If he had missed the shot and the Jayhawks won, it would have gone down as one of the most epic blunders of all time. But Farokhmanesh sank the ill-advised three, knocking off the top-seeded Jayhawks and sealing his name in college basketball history.

As college students, we can learn a lot from this extraordinary sequence of events.

Don’t be afraid of taking the big shot

Like “the madness,” college can be chaotic and confusing. But don’t let that deter you from your goals. When you get a shot at your dream, whether it’s a dance team tryout, job interview or study abroad trip, step up and go for it.

Take pride in who you are

No one in their right minds thought Kansas would lose to Northern Iowa, except for Northern Iowa players and fans (although I’m sure they were few and far between.) Confidence is crucial, and without it college can be an overwhelming place. Take pride in who you are, what you do and where you’re from. Make it one of your goals to surprise everyone with your future achievements.

Sometimes, it’s OK to go against the grain

Farokhmanesh took an unconventional shot that probably gave his coach an ulcer, but it paid off in the end.

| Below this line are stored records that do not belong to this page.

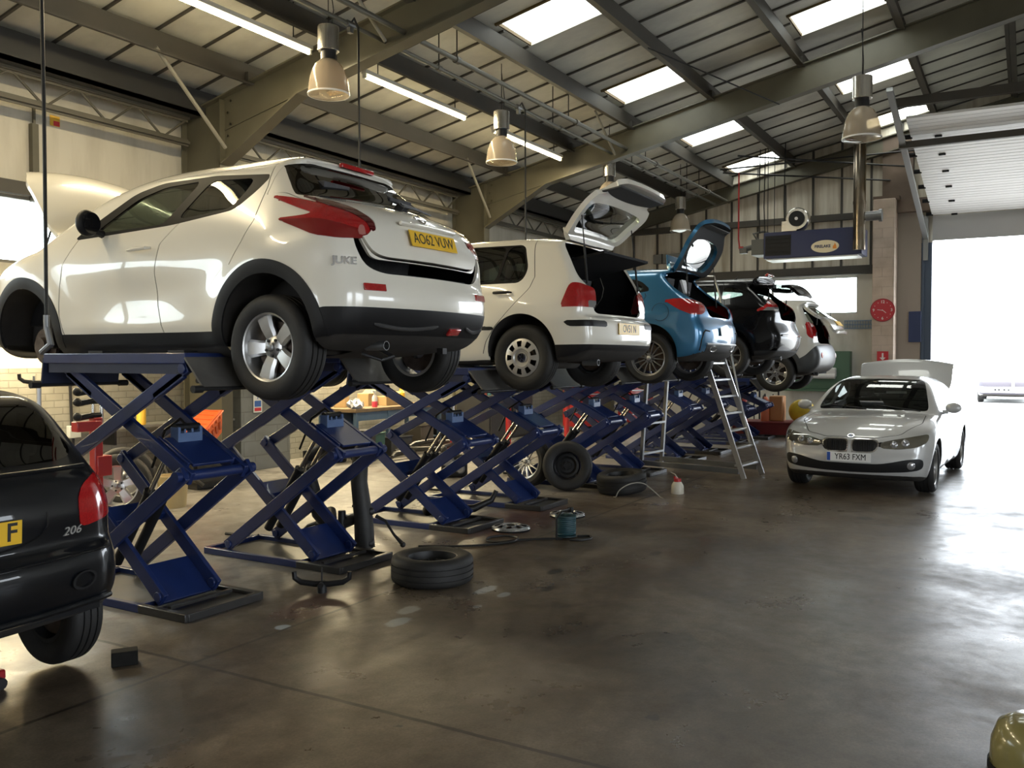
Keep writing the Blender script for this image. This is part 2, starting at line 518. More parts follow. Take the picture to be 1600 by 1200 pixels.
def panel(sh, name, labels, material, parent, thick=0, inner=None, xf=None, offset=0, only=None, split=False):
    """one body panel as a mesh of its own, smooth shaded with the normals of the whole shell"""
    labels = {labels} if isinstance(labels, str) else set(labels)
    F = [q for q, l in zip(sh.F, sh.lab) if l in labels]
    if only is not None and F:
        C = np.array([sh.V[q].mean(0) for q in F]); k = only(C); F = [q for q, kk in zip(F, k) if kk]
    if not F: return None
    if split:
        big = []
        for ks in islands(len(sh.V), F):
            if len(ks) < 12 and big: big[0] += ks
            else: big.append(ks)
        if len(big) > 1:
            lab = sh.lab; FF = sh.F
            for ks in big:
                sh.F = [F[k] for k in ks]; sh.lab = ['*']*len(ks); o = panel(sh, name, '*', material, parent, thick, inner, xf, offset)
            sh.F, sh.lab = FF, lab
            return o
    used = sorted({i for q in F for i in q}); mp = {a: i for i, a in enumerate(used)}
    V = sh.V[used] + sh.N[used]*offset; N = sh.N[used]
    F = [tuple(mp[i] for i in q) for q in F]
    vs = V.tolist(); ns = N.tolist(); fs = list(F); ms = [0]*len(F)
    if thick:
        n = len(V); vs += (V-N*thick).tolist(); ns += (-N).tolist()
        fs += [tuple(i+n for i in reversed(q)) for q in F]; ms += [1 if inner else 0]*len(F)
        ec = {}
        for q in F:
            for i in range(len(q)):
                a, b = q[i], q[(i+1) % len(q)]; ec[(a,b)] = 1
        for (a,b) in list(ec):
            if (b,a) in ec: continue
            pa, pb, pc, pd = V[a], V[b], V[b]-N[b]*thick, V[a]-N[a]*thick
            nn = np.cross(pb-pa, pd-pa); nn = -nn/(np.linalg.norm(nn)+1e-9)
            k = len(vs); vs += [pa.tolist(), pd.tolist(), pc.tolist(), pb.tolist()]; ns += [nn.tolist()]*4
            fs.append((k,k+1,k+2,k+3)); ms.append(0)
    me = bpy.data.meshes.new(name)
    if xf is not None:
        R3 = xf.to_3x3(); vs = [xf @ Vector(q) for q in vs]; ns = [R3 @ Vector(q) for q in ns]
    me.from_pydata([tuple(q) for q in vs], [], fs)
    me.materials.append(material)
    if inner: me.materials.append(inner); me.polygons.foreach_set('material_index', ms)
    me.polygons.foreach_set('use_smooth', [True]*len(fs))
    me.update()
    me.normals_split_custom_set_from_vertices([tuple(q) for q in ns])
    o = bpy.data.objects.new(name, me); link(o, parent)
    return o

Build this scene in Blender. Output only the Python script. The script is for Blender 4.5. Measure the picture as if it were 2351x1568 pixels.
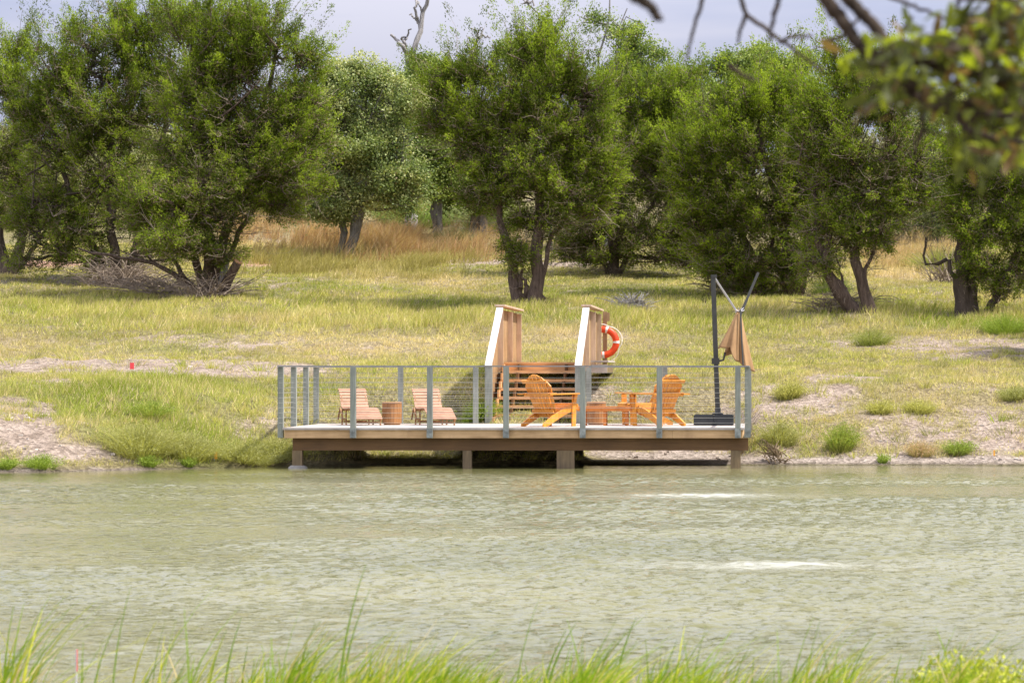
import bpy, math, random
import numpy as np
from math import radians as R, sin, cos, pi
from mathutils import Vector, Matrix

for o in list(bpy.data.objects): bpy.data.objects.remove(o)
scn = bpy.context.scene
COL = scn.collection
rng = np.random.default_rng(7)
random.seed(7)

# ------------------------------------------------------------------ camera
FP, PW, PH = 6075.0, 2351.0, 1568.0          # focal length and picture size in picture units
VX, VY, CZ = 1760.0, 857.0, 1.62             # vanishing point of the deck, eye height over the water
cam_d = bpy.data.cameras.new('camera'); cam = bpy.data.objects.new('camera', cam_d); COL.objects.link(cam)
cam.location = (0, 0, CZ); cam.rotation_euler = (R(90), 0, 0)
cam_d.sensor_width = 36; cam_d.lens = 36*FP/PW
cam_d.shift_x = -(VX-PW/2)/PW; cam_d.shift_y = (VY-PH/2)/PW
cam_d.clip_start = .1; cam_d.clip_end = 6000
cam_d.dof.use_dof = True; cam_d.dof.focus_distance = 46; cam_d.dof.aperture_fstop = 6.3
scn.camera = cam

# ------------------------------------------------------------------ light
SUN_EL, SUN_AZ = 60, 7                       # from the right, a little from the camera's side
sd = Vector((cos(R(SUN_EL))*cos(R(SUN_AZ)), -cos(R(SUN_EL))*sin(R(SUN_AZ)), sin(R(SUN_EL))))
sun_d = bpy.data.lights.new('sun', 'SUN'); sun = bpy.data.objects.new('sun', sun_d); COL.objects.link(sun)
sun_d.energy = 4.7; sun_d.angle = R(1.6); sun_d.color = (1, .94, .85)
sun.rotation_euler = sd.to_track_quat('Z', 'Y').to_euler(); sun.location = (20, 0, 40)
w = bpy.data.worlds.new('World'); scn.world = w; w.use_nodes = True
nt = w.node_tree; nt.nodes.clear()
wo = nt.nodes.new('ShaderNodeOutputWorld'); bg = nt.nodes.new('ShaderNodeBackground'); bg.inputs[1].default_value = .128
sky = nt.nodes.new('ShaderNodeTexSky'); sky.sky_type = 'NISHITA'; sky.sun_disc = False
sky.sun_elevation = R(SUN_EL); sky.sun_rotation = math.atan2(sd.x, sd.y); sky.dust_density = 2.0; sky.ozone_density = 1.5
tc = nt.nodes.new('ShaderNodeTexCoord'); mp = nt.nodes.new('ShaderNodeMapping'); mp.inputs['Scale'].default_value = (1.2, 1.2, 9)
nz = nt.nodes.new('ShaderNodeTexNoise'); nz.inputs['Scale'].default_value = 2.6; nz.inputs['Detail'].default_value = 5
cr = nt.nodes.new('ShaderNodeValToRGB')
cr.color_ramp.elements[0].position = .36; cr.color_ramp.elements[0].color = (3.7, 4.3, 6.2, 1)
cr.color_ramp.elements[1].position = .62; cr.color_ramp.elements[1].color = (6.8, 6.8, 7.7, 1)
mx = nt.nodes.new('ShaderNodeMix'); mx.data_type = 'RGBA'; mx.inputs[0].default_value = .88
nt.links.new(tc.outputs['Generated'], mp.inputs[0]); nt.links.new(mp.outputs[0], nz.inputs[0]); nt.links.new(nz.outputs[0], cr.inputs[0])
nt.links.new(sky.outputs[0], mx.inputs[6]); nt.links.new(cr.outputs[0], mx.inputs[7])
sx = nt.nodes.new('ShaderNodeSeparateXYZ'); nt.links.new(tc.outputs['Generated'], sx.inputs[0])
gr = nt.nodes.new('ShaderNodeValToRGB'); gr.color_ramp.elements[0].position = .10; gr.color_ramp.elements[0].color = (.455, .455, .49, 1); gr.color_ramp.elements[1].position = .34; gr.color_ramp.elements[1].color = (1.28, 1.24, 1.18, 1)
m2 = nt.nodes.new('ShaderNodeMix'); m2.data_type = 'RGBA'; m2.blend_type = 'MULTIPLY'; m2.inputs[0].default_value = 1
nt.links.new(sx.outputs[2], gr.inputs[0]); nt.links.new(mx.outputs[2], m2.inputs[6]); nt.links.new(gr.outputs[0], m2.inputs[7])
nt.links.new(m2.outputs[2], bg.inputs[0]); nt.links.new(bg.outputs[0], wo.inputs[0])
scn.view_settings.view_transform = 'Standard'; scn.view_settings.look = 'None'
scn.view_settings.exposure = 0.72; scn.view_settings.gamma = 1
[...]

Once in a while, you’ll have the opportunity as a college student to create your own tradition and leave your own legacy. Take advantage of that opportunity.

But it’s not OK to be lazy

At 5 feet 9 inches tall, Farokhmanesh was overlooked by many Division I scouts. He spent his first two seasons at junior colleges before earning a scholarship at Northern Iowa. He worked extremely hard at his craft before he ever received any national attention, and that applies to students. You can’t expect greatness if you don’t put the work in.

So as “the madness” continues, students can learn from the fearlessness of Farokhmanesh and apply the lessons to college or any other activity in life.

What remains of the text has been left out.